C'est sur ces priorités que la rencontre de Québec portera, explique-t-on.
Une réflexion apolitique
On peut se demander ce qui distingue cette initiative d'autres actions déjà réalisées ou en voie de l'être, comme le manifeste Pour un Québec lucide, le mouvement politique de François Legault, le Réseau Liberté-Québec, Génération d'idées, ou le Forum économique de janvier dernier organisé par le gouvernement Charest.
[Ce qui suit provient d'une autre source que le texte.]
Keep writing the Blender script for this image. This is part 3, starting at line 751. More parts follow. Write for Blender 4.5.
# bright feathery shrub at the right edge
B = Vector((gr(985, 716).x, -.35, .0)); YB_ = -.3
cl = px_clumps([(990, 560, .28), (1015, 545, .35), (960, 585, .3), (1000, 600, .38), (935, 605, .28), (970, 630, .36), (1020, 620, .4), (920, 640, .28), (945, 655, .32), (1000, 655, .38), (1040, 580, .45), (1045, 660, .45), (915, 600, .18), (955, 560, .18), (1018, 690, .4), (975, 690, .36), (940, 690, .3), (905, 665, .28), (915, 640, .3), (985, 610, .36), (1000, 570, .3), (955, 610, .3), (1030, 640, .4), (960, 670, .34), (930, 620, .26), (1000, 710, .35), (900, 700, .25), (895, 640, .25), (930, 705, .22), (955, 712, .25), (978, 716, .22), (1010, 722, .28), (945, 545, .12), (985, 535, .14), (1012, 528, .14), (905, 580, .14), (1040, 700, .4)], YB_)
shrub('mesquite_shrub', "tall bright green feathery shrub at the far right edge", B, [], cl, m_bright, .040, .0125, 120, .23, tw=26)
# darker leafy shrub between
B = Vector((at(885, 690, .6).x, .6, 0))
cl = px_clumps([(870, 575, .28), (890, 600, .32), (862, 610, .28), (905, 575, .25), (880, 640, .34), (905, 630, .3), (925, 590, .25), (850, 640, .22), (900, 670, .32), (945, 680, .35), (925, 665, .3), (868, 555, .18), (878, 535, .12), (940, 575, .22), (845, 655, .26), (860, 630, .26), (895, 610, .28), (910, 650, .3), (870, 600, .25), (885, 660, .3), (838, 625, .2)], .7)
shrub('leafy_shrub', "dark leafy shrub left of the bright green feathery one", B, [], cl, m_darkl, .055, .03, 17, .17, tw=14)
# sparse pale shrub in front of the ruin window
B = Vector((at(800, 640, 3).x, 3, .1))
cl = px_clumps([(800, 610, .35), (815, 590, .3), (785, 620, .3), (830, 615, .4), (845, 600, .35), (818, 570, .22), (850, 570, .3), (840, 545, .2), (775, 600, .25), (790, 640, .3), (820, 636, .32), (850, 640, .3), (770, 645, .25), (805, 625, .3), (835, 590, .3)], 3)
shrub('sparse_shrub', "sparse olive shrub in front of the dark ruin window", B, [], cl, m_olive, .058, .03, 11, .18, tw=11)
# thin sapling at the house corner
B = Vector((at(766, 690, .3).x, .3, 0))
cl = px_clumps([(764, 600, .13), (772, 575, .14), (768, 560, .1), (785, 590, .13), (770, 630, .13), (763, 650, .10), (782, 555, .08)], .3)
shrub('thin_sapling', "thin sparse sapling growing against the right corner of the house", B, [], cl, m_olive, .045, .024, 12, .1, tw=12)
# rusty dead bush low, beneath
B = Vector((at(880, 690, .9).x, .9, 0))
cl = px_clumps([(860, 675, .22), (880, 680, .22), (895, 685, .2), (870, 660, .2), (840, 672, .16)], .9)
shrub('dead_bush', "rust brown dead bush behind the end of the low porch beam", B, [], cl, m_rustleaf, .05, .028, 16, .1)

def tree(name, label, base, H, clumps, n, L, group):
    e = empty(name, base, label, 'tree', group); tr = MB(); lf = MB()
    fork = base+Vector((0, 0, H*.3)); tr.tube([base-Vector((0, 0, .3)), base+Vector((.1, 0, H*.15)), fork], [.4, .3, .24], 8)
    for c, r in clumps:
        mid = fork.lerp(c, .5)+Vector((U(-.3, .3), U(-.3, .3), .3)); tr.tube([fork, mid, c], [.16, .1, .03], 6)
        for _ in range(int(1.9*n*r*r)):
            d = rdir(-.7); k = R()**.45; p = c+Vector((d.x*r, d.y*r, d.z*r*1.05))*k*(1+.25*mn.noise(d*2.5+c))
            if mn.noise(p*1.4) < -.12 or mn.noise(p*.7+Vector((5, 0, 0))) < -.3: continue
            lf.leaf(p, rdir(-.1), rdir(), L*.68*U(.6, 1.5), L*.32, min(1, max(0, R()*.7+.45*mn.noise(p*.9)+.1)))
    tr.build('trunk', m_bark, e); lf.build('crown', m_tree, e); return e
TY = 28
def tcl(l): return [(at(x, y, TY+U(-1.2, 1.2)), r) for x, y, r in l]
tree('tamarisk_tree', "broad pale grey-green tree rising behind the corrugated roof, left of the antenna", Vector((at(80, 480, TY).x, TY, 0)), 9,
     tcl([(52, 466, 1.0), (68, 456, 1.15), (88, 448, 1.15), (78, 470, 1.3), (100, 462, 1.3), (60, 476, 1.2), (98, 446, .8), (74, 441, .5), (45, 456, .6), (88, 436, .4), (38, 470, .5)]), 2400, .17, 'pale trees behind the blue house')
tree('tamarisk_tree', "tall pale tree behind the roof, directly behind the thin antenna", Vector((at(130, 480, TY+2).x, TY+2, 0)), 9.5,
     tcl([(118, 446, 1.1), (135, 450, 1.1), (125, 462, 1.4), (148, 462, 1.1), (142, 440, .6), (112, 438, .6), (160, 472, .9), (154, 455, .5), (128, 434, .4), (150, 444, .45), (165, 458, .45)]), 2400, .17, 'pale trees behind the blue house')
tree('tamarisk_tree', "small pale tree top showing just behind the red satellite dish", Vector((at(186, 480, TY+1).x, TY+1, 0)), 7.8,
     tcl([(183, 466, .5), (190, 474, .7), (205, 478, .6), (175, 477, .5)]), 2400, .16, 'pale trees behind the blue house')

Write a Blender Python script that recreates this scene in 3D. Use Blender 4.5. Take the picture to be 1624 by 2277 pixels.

" Notre groupe est privé et apolitique, répond Mme Stock. Comme point de départ, nous avons dressé un portrait sans complaisance de la situation au Québec. Nous ne voulons pas faire de politique. " Sauf que le premier ministre Charest prononcera un discours à Québec, comme il l'a fait à Montréal. " C'est parce qu'il dirige le gouvernement, pas parce qu'il est libéral ", justifie Mme Stock. Et, contrairement aux Lucides, qui " se sont comportés comme des seigneurs savants " et " qui tapaient sur les syndicats ", nous voulons être " mobilisants " pour tout le monde, ajoute-t-elle.
À quoi s'attendre ?
Ce genre d'événement changera-t-il quelque chose, alors que tant d'autres n'ont rien donné ? Oona Stock ne peut que l'espérer. Et rappeler que des suivis sont déjà prévus : en février 2011, le Focus stratégique promet de livrer, sous l'éclairage de l'exercice de Québec, un plan d'action concret avec " des objectifs mesurables, atteignables et à court terme ", promet-elle. De plus, les dirigeants d'entreprise qui sont membres du comité consultatif du Focus vont s'engager personnellement dans la réalisation d'objectifs concrets pour lesquels ils deviendront des porteurs de ballon, poursuit-elle.
" Et quand un dirigeant d'entreprise privée veut réaliser quelque chose, habituellement, il le fait ", dit-elle.